The kitchen is usually the most considered space when looking to sell or buy a house. The couple struggled with what direction to go when remodeling the kitchen. The existing space had white-washed oak cabinets, plant shelves, and beige countertops. They went with a transitional design, which tied together their modern aesthetic and the classic bones of the house.

Open shelving was installed, the perimeter extended, and the width of the counter decreased. With these updates they now had room for a breakfast table which increased seating and an open sightline from the kitchen to the TV room. The new kitchen has many timeless design elements including white subway tile, quartz countertops, and uncluttered styling. This will help ensure the kitchen will look fresh and up-to-date for years to come.

Entertainment Living Area

Every desert modern room needs a wood accent for a rustic touch. The entertainment room, which is right off the kitchen, features a reclaimed wood coffee table and a simple wood fireplace mantle. A carved wood deer head, contemporary painting, and ceramic sculpture are installed above. Drought-resistant plants are another essential for the desert. The house features cacti and succulents, and a fiddle-leaf fig that gets plenty of Arizona sunlight.

The entertainment room has a fireplace, large run with sofa and accent chair angled into the space.
This room is where the homeowners spend most evenings relaxing.

Light-filled Master Bedroom

The master bedroom is the desert home oasis. The king bed is paired with a mid-century modern dresser that serves as a nightstand. The room is unfussy, with soft oatmeal, gray and white tones throughout. Black and white landscape photographs hang above the bed. The master bedroom also has French doors that open to the backyard pool area. 

Contemporary Master Bathroom

The master bath is the most recent room remodeled with black and white colors for a sophisticated look.
The dark cabinetry paired with white octagonal tile backsplash creates a timeless look.

The master bath is the most recent room to be renovated, and it’s also the most contemporary of the spaces. Sleek, dark cabinetry contrasts with white octagonal tiles and a soaker tub, bathed in abundant natural light. A 1970s embossed print hangs near the tub.

Natural light fills the master bathroom and shines through the window above the free-standing soaking tub.
Natural light fills the master bathroom and shines through the window above the free-standing soaking tub.

Cali-Inspired Guest Bedroom

The home’s aesthetic also takes a nod from the California eclectic style, so accessories such as textured pillows and varied textiles blend seamlessly in the spaces. The guest bedroom has a Navajo-inspired rug with a geometric design, a herringbone-covered window seat, and kilim-patterned throw pillows. The guest bathroom vanity is a repurposed antique table with a blue ceramic sink mounted on top.

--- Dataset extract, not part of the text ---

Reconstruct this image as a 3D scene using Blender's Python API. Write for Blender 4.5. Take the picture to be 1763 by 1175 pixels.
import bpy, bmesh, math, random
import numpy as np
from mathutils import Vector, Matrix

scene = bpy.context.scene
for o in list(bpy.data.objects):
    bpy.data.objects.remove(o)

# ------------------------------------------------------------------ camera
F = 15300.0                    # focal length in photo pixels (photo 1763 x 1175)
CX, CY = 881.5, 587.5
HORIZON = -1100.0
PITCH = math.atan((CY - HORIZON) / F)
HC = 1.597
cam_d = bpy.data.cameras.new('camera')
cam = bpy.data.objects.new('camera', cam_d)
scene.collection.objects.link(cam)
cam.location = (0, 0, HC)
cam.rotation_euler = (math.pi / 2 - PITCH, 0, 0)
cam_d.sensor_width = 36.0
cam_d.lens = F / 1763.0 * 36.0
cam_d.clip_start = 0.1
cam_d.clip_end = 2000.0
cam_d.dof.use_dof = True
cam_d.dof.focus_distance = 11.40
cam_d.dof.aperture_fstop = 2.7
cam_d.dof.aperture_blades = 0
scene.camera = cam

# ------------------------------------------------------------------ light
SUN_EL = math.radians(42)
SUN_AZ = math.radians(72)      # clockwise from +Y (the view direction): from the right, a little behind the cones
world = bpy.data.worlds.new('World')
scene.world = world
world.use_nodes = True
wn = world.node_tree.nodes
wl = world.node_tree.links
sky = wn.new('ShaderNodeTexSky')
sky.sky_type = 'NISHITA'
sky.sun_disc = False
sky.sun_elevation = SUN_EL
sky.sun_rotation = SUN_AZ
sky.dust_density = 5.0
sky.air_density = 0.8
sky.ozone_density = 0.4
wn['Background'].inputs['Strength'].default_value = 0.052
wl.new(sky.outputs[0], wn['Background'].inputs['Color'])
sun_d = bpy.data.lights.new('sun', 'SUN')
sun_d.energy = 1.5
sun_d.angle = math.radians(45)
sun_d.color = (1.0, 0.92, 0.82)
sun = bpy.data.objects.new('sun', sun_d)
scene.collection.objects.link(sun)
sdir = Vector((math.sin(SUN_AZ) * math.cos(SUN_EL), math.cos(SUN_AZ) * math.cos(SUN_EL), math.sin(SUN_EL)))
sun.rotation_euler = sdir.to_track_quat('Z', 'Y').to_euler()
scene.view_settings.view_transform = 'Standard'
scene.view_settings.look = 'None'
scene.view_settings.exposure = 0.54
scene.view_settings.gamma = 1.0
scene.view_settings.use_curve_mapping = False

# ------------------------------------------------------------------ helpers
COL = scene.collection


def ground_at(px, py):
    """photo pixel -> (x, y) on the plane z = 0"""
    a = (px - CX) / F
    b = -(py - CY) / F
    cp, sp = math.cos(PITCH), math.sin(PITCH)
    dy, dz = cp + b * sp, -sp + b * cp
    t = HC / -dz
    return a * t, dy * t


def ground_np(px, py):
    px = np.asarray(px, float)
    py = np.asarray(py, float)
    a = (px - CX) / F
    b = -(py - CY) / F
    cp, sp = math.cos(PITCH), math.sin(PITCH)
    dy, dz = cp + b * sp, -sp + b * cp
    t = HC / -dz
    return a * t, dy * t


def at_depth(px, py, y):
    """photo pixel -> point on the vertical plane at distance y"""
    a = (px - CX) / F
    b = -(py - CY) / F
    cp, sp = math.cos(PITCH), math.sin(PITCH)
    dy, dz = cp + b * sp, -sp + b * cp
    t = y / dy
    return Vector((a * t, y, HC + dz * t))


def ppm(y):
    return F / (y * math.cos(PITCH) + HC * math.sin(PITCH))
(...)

A black and white print gives a nod to the owners' childhood and the lakes of Minnesota.
A black and white print gives a nod to the owners’ childhood and the lakes of Minnesota.

Throughout the house, works of art take center stage, evidence of the owners’ love of art. “Art makes a home more human,” they explain.

“When you love a piece enough to hang it and live with it, the story about it speaks volumes about you. It lets you make deeper connections with those who come into your home.”